WHAT THE TASK REQUIRES – Search the listing below for the string "Blender" and show each line that contains it.

- - -

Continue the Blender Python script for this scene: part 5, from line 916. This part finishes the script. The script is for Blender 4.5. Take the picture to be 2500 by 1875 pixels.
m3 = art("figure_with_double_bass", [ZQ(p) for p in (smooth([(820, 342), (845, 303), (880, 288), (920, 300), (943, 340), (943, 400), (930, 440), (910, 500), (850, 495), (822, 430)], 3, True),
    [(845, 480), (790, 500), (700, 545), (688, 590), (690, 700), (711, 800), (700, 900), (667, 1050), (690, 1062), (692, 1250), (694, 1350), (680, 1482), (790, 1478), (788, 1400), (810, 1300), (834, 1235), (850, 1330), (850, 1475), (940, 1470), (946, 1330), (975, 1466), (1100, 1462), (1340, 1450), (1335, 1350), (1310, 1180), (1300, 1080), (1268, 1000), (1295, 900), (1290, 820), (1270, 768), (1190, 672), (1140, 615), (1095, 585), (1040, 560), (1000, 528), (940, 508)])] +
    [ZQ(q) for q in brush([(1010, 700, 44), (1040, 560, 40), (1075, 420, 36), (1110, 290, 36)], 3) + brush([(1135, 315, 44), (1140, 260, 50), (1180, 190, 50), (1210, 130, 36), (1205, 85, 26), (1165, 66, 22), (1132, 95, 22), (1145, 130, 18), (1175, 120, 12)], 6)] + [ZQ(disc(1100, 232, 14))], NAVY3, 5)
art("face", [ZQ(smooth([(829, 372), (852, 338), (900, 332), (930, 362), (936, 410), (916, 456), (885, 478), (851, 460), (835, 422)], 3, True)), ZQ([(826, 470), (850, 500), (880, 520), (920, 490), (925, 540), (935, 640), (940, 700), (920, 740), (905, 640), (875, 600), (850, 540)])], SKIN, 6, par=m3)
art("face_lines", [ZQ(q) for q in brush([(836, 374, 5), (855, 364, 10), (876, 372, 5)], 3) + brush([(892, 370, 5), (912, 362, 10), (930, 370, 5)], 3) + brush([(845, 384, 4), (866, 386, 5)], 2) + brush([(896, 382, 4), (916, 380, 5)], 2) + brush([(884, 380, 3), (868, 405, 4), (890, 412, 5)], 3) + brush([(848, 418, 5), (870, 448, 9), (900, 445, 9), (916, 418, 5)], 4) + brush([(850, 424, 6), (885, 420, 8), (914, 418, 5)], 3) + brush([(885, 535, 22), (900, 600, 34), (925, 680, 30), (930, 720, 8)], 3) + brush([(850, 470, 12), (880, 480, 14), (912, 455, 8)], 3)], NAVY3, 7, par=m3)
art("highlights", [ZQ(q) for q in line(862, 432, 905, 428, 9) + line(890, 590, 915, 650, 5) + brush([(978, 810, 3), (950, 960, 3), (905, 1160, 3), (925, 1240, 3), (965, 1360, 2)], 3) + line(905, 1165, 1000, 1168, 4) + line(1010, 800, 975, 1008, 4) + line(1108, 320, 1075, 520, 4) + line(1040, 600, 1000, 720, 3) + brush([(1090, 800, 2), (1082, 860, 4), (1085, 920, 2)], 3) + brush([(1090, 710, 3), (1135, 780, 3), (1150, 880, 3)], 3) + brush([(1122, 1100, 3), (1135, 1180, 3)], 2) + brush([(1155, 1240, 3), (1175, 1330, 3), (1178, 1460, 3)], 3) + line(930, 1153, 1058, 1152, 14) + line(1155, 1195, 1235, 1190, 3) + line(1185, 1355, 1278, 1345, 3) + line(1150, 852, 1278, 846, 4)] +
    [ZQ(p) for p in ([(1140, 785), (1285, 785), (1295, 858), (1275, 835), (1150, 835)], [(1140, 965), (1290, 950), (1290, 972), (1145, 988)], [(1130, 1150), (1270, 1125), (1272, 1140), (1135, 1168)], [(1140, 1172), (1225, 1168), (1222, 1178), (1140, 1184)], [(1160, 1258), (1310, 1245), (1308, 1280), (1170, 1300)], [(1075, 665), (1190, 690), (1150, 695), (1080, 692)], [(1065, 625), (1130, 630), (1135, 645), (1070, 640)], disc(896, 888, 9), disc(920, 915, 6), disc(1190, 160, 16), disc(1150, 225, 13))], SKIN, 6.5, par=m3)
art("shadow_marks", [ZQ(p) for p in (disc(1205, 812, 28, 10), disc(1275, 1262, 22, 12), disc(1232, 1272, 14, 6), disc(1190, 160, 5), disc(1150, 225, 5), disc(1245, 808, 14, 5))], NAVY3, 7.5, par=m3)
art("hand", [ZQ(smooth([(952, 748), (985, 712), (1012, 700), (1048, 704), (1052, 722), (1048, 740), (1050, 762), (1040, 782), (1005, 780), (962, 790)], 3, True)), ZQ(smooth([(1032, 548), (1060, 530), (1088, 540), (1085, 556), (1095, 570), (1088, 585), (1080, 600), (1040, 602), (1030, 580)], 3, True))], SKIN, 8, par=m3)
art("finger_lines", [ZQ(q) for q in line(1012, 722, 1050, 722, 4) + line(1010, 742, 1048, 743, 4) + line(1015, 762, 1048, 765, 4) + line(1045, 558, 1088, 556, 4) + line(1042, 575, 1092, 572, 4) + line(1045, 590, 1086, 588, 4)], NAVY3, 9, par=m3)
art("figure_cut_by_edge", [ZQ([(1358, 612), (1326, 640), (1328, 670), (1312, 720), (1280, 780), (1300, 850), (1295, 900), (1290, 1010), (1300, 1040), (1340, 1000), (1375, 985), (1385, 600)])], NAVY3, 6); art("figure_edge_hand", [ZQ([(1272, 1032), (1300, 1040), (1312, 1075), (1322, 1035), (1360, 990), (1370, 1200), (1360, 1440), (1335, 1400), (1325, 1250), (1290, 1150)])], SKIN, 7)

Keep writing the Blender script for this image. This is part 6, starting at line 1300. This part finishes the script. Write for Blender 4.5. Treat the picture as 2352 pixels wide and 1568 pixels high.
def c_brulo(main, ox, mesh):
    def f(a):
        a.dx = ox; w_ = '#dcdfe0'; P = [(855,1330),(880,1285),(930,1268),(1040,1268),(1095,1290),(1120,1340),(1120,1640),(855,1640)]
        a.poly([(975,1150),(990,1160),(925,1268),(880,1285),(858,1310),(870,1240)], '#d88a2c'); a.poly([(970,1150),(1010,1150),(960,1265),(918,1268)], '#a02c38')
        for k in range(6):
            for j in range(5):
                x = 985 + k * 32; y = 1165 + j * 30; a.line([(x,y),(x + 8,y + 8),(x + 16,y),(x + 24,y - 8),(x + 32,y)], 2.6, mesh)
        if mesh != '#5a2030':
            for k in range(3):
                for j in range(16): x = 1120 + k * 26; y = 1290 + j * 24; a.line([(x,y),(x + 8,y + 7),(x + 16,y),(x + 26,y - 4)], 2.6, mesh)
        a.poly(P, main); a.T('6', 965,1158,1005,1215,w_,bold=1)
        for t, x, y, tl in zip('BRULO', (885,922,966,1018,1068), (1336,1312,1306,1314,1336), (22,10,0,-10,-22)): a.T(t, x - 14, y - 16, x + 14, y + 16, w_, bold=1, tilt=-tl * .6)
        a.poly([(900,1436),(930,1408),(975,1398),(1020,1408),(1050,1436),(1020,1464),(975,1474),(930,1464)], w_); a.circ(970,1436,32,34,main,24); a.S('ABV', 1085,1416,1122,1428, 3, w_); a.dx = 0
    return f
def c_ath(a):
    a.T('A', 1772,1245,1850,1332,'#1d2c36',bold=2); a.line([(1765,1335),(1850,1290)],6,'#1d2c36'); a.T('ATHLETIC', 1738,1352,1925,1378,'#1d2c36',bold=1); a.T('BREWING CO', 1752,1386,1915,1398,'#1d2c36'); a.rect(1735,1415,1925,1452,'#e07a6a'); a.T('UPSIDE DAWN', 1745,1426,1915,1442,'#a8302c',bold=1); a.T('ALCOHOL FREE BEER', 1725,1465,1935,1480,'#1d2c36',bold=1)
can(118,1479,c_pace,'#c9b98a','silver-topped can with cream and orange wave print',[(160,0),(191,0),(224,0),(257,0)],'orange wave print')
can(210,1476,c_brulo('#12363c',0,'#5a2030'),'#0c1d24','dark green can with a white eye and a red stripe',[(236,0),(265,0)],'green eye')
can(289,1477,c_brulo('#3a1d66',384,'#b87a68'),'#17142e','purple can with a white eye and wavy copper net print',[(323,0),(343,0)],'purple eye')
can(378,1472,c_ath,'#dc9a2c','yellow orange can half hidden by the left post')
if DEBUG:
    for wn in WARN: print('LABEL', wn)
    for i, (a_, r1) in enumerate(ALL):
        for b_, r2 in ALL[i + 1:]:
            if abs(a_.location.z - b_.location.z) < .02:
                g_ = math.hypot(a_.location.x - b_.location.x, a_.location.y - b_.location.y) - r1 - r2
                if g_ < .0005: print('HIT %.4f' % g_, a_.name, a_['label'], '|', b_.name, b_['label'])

- - -

THE ANSWER –
Continue the Blender Python script for this scene: part 5, from line 916. This part finishes the script. The script is for Blender 4.5. Take the picture to be 2500 by 1875 pixels.
Keep writing the Blender script for this image. This is part 6, starting at line 1300. This part finishes the script. Write for Blender 4.5. Treat the picture as 2352 pixels wide and 1568 pixels high.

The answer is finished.